The evidence showed that workers destined for the
Reich were sent under guard to Germany, often packed in trains
without adequate heat, food, clothing, or sanitary facilities. The
evidence further showed that the treatment of the laborers in Germany
in many cases was brutal and degrading. The evidence relating to the
Krupp Works at Essen showed that punishments of the most cruel kind
were inflicted on the workers. Theoretically at least the workers
were paid, housed, and fed by the DAF, and even permitted to transfer
their savings and to send mail and parcels back to their native
country; but restrictive regulations took a proportion of the pay;
the camps in which they were housed were unsanitary; and the food was
very often less than the minimum necessary to give the workers
strength to do their jobs. In the case of Poles employed on farms in
Germany, the employers were given authority to inflict corporal
punishment and were ordered, if possible, to house them in stables,
not in their own homes. They were subject to constant supervision by
the Gestapo and the SS, and if they attempted to leave their jobs
they were sent to correction camps or concentration camps. The
concentration camps were also used to increase the supply of labor.
Concentration camp commanders were ordered to work their prisoners to
the limits of their physical power. During the latter stages of the
war the concentration camps were so productive in certain types of
work that the Gestapo was actually instructed to arrest certain
classes of laborers so that they could be used in this way. Allied
prisoners of war were also regarded as a possible source of labor.
Pressure was exercised on non-commissioned officers to force them to
consent to work, by transferring to disciplinary camps those who did
not consent.

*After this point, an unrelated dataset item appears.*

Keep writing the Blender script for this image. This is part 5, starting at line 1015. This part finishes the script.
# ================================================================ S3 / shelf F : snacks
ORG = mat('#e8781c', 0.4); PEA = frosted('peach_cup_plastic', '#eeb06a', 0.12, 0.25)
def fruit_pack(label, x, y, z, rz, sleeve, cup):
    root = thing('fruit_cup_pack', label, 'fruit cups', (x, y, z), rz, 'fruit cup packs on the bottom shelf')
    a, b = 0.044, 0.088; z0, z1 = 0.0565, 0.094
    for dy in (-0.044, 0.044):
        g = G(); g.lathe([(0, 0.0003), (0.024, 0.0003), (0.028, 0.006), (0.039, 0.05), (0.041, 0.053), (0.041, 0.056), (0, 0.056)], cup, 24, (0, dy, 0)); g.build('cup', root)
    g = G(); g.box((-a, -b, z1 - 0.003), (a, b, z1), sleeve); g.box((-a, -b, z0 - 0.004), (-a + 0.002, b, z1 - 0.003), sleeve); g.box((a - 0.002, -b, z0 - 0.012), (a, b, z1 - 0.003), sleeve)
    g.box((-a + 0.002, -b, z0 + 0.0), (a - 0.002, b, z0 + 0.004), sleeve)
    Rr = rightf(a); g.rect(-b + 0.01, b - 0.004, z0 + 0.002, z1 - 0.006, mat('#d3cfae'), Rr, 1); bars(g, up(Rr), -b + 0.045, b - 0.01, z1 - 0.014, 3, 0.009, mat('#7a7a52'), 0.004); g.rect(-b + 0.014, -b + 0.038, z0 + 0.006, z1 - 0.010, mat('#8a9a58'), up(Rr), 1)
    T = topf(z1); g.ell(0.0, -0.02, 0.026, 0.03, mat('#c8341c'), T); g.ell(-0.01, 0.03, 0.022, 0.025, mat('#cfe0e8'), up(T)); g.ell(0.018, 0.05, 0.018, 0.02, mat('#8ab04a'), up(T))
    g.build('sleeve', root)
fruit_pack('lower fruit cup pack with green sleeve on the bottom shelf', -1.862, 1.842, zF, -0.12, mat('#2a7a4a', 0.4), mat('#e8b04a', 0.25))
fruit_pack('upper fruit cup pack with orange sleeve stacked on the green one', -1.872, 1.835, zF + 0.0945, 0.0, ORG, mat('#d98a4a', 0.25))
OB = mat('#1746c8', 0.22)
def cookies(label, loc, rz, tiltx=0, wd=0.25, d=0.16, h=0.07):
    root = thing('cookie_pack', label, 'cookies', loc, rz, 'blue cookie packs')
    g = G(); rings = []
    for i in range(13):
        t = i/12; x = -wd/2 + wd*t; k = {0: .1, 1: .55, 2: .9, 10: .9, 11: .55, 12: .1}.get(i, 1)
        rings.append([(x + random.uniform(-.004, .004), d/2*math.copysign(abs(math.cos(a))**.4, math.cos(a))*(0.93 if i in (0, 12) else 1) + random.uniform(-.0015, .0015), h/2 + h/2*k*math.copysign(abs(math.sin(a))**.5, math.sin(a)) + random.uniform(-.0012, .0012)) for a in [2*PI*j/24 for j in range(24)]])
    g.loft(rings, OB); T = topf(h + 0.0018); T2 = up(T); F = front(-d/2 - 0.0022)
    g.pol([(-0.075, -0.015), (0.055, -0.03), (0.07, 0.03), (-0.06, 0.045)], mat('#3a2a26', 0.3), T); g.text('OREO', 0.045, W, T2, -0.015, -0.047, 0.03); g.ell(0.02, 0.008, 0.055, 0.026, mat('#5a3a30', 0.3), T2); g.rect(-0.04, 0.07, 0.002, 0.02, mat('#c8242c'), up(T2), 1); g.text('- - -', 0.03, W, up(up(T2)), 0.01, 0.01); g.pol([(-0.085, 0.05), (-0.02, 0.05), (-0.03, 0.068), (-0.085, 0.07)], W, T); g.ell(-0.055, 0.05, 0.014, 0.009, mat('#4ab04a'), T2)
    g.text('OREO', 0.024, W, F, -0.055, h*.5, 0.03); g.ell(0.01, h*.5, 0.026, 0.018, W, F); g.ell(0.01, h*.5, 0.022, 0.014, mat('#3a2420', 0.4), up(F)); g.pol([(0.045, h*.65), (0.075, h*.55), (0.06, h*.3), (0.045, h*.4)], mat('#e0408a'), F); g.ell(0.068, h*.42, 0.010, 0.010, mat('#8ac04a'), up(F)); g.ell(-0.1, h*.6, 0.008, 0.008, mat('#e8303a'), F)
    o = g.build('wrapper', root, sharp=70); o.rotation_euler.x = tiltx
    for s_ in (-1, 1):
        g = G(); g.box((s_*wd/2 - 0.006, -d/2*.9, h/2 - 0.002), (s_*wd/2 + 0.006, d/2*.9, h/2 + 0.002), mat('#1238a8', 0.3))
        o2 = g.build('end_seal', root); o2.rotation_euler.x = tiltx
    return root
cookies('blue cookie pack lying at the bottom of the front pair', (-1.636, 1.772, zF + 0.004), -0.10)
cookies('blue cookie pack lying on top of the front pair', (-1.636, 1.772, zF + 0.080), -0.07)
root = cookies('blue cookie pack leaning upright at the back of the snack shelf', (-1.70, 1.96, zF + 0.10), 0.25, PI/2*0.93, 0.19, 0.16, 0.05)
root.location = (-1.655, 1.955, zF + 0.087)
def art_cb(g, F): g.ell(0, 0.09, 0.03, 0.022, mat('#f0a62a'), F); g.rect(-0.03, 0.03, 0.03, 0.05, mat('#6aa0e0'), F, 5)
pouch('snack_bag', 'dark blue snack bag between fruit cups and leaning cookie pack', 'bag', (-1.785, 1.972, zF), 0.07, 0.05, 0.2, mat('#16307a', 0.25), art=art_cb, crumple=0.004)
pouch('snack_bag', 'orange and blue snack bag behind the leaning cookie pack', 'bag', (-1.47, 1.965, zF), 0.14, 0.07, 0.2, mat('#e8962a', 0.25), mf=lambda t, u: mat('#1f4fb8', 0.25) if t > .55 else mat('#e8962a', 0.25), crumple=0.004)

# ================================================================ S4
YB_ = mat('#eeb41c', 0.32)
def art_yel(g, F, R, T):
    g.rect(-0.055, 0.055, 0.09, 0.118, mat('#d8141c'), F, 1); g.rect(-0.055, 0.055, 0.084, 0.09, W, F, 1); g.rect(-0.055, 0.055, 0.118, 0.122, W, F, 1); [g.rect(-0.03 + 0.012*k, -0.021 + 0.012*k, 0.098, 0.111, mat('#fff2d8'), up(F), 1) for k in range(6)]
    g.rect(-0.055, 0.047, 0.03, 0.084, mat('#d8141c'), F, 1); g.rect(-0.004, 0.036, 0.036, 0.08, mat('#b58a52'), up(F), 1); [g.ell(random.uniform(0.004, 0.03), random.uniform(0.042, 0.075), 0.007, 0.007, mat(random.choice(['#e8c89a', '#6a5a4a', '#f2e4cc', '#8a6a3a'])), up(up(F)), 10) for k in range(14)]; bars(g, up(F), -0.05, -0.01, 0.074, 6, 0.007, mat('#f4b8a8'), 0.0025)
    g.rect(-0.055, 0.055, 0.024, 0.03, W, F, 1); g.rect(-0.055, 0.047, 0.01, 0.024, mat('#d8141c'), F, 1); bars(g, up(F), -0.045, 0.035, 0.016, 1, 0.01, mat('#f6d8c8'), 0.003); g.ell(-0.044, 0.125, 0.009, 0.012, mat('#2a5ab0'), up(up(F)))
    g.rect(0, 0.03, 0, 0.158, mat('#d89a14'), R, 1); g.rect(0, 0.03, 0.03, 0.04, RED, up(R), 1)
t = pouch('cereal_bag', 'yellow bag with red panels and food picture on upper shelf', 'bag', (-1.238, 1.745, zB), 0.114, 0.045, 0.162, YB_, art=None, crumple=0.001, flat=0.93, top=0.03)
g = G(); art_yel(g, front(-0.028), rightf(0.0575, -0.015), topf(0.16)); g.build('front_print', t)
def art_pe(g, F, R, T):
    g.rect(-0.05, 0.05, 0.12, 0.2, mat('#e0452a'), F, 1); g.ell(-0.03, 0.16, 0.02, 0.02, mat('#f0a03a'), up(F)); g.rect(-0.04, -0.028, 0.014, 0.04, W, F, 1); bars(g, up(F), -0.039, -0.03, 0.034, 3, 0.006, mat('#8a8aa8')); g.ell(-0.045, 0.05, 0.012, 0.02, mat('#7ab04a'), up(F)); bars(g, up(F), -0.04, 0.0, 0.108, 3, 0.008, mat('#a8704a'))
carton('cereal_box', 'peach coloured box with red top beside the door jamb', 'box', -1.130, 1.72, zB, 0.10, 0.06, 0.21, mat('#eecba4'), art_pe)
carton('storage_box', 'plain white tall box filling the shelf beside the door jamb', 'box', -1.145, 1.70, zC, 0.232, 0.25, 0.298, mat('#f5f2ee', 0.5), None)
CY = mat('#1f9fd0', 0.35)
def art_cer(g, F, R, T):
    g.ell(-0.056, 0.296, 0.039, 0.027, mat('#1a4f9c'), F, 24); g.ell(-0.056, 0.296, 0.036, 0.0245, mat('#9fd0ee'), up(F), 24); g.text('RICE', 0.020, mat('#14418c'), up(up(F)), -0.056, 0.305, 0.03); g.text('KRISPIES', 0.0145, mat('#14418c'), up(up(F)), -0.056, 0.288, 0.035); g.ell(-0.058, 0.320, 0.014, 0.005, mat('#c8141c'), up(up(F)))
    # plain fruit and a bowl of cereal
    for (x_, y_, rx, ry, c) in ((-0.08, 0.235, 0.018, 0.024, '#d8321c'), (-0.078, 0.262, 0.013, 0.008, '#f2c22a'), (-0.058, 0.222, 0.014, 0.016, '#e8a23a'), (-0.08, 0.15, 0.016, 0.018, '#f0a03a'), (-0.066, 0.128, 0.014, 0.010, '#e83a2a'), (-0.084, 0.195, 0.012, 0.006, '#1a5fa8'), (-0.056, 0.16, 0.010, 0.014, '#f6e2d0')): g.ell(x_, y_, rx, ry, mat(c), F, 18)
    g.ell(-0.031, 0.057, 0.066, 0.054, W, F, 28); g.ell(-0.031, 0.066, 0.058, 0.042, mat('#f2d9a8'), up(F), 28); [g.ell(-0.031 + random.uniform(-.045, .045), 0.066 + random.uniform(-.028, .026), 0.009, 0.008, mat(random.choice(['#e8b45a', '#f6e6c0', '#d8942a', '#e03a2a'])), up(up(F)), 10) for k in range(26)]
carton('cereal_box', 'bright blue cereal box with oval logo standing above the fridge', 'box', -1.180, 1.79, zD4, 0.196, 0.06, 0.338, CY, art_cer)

Many of the prisoners of war were assigned to work
directly related to military operations, in violation of Article 31
of the Geneva Convention. They were put to work in munition factories
and even made to load bombers, to carry ammunition and to dig
trenches, often under the most hazardous conditions. This condition
applied particularly to the Soviet prisoners of war. On 16 February
1943, at a meeting of the Central Planning Board, at which the
Defendants Sauckel and Speer were present, Milch said
"We have made a request for an
order that a certain percentage of men in the Ack-Ack artillery must
be Russians; 50,000 will be taken altogether. Thirty thousand are
already employed as gunners. This is an amusing thing, that Russians
must work the guns."
And on 4 October 1943, at Posen, Himmler, speaking of
the Russian prisoners, captured in the early days of the war,
said:
"As that time we did not value the
mass of humanity as we value it today, as raw material, as labor.